Exercise directions » Each line below should be reproduced without any alteration.

Collected data »
___

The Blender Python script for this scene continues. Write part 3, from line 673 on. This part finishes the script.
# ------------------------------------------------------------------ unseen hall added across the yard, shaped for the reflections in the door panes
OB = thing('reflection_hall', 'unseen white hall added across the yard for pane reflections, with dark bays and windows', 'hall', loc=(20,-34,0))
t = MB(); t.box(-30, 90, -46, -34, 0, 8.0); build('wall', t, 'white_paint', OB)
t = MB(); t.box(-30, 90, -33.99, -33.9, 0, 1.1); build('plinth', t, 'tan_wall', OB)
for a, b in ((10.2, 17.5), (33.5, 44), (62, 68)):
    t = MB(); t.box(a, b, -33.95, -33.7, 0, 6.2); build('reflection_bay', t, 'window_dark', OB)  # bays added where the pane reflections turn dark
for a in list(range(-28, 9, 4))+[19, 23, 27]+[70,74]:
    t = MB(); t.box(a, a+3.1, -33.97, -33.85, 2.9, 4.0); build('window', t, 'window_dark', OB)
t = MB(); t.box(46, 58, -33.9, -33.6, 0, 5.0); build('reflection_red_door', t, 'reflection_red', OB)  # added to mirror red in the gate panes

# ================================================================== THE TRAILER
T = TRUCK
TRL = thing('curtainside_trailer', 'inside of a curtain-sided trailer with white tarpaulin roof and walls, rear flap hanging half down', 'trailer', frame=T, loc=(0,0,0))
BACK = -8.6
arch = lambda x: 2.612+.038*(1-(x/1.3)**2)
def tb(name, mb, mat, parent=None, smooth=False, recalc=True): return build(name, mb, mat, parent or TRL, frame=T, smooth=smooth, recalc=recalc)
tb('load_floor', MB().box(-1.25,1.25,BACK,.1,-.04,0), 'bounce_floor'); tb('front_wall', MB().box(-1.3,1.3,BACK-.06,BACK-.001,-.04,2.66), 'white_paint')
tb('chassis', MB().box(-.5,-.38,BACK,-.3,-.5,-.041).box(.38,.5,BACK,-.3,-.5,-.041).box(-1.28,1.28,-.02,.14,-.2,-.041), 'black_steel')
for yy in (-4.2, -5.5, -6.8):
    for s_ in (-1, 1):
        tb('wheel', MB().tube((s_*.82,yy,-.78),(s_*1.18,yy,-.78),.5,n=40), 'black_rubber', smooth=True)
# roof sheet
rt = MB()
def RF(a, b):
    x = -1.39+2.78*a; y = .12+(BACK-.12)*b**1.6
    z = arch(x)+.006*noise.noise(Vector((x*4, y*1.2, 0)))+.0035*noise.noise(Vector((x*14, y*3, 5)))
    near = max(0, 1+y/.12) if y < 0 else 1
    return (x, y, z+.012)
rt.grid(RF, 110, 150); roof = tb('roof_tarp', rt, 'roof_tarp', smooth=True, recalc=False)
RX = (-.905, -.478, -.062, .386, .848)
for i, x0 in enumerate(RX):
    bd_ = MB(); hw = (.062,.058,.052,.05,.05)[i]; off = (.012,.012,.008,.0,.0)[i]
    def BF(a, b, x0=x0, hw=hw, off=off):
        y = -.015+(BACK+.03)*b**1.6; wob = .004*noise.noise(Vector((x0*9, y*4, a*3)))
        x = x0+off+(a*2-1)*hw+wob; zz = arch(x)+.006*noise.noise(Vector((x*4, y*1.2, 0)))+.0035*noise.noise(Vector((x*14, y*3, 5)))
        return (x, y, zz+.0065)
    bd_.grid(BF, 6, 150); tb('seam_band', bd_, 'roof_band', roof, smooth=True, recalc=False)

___

Written solution »
The Blender Python script for this scene continues. Write part 3, from line 673 on. This part finishes the script.
# ------------------------------------------------------------------ unseen hall added across the yard, shaped for the reflections in the door panes
OB = thing('reflection_hall', 'unseen white hall added across the yard for pane reflections, with dark bays and windows', 'hall', loc=(20,-34,0))
t = MB(); t.box(-30, 90, -46, -34, 0, 8.0); build('wall', t, 'white_paint', OB)
t = MB(); t.box(-30, 90, -33.99, -33.9, 0, 1.1); build('plinth', t, 'tan_wall', OB)
for a, b in ((10.2, 17.5), (33.5, 44), (62, 68)):
    t = MB(); t.box(a, b, -33.95, -33.7, 0, 6.2); build('reflection_bay', t, 'window_dark', OB)  # bays added where the pane reflections turn dark
for a in list(range(-28, 9, 4))+[19, 23, 27]+[70,74]:
    t = MB(); t.box(a, a+3.1, -33.97, -33.85, 2.9, 4.0); build('window', t, 'window_dark', OB)
t = MB(); t.box(46, 58, -33.9, -33.6, 0, 5.0); build('reflection_red_door', t, 'reflection_red', OB)  # added to mirror red in the gate panes

# ================================================================== THE TRAILER
T = TRUCK
TRL = thing('curtainside_trailer', 'inside of a curtain-sided trailer with white tarpaulin roof and walls, rear flap hanging half down', 'trailer', frame=T, loc=(0,0,0))
BACK = -8.6
arch = lambda x: 2.612+.038*(1-(x/1.3)**2)
def tb(name, mb, mat, parent=None, smooth=False, recalc=True): return build(name, mb, mat, parent or TRL, frame=T, smooth=smooth, recalc=recalc)
tb('load_floor', MB().box(-1.25,1.25,BACK,.1,-.04,0), 'bounce_floor'); tb('front_wall', MB().box(-1.3,1.3,BACK-.06,BACK-.001,-.04,2.66), 'white_paint')
tb('chassis', MB().box(-.5,-.38,BACK,-.3,-.5,-.041).box(.38,.5,BACK,-.3,-.5,-.041).box(-1.28,1.28,-.02,.14,-.2,-.041), 'black_steel')
for yy in (-4.2, -5.5, -6.8):
    for s_ in (-1, 1):
        tb('wheel', MB().tube((s_*.82,yy,-.78),(s_*1.18,yy,-.78),.5,n=40), 'black_rubber', smooth=True)
# roof sheet
rt = MB()
def RF(a, b):
    x = -1.39+2.78*a; y = .12+(BACK-.12)*b**1.6
    z = arch(x)+.006*noise.noise(Vector((x*4, y*1.2, 0)))+.0035*noise.noise(Vector((x*14, y*3, 5)))
    near = max(0, 1+y/.12) if y < 0 else 1
    return (x, y, z+.012)
rt.grid(RF, 110, 150); roof = tb('roof_tarp', rt, 'roof_tarp', smooth=True, recalc=False)
RX = (-.905, -.478, -.062, .386, .848)
for i, x0 in enumerate(RX):
    bd_ = MB(); hw = (.062,.058,.052,.05,.05)[i]; off = (.012,.012,.008,.0,.0)[i]
    def BF(a, b, x0=x0, hw=hw, off=off):
        y = -.015+(BACK+.03)*b**1.6; wob = .004*noise.noise(Vector((x0*9, y*4, a*3)))
        x = x0+off+(a*2-1)*hw+wob; zz = arch(x)+.006*noise.noise(Vector((x*4, y*1.2, 0)))+.0035*noise.noise(Vector((x*14, y*3, 5)))
        return (x, y, zz+.0065)
    bd_.grid(BF, 6, 150); tb('seam_band', bd_, 'roof_band', roof, smooth=True, recalc=False)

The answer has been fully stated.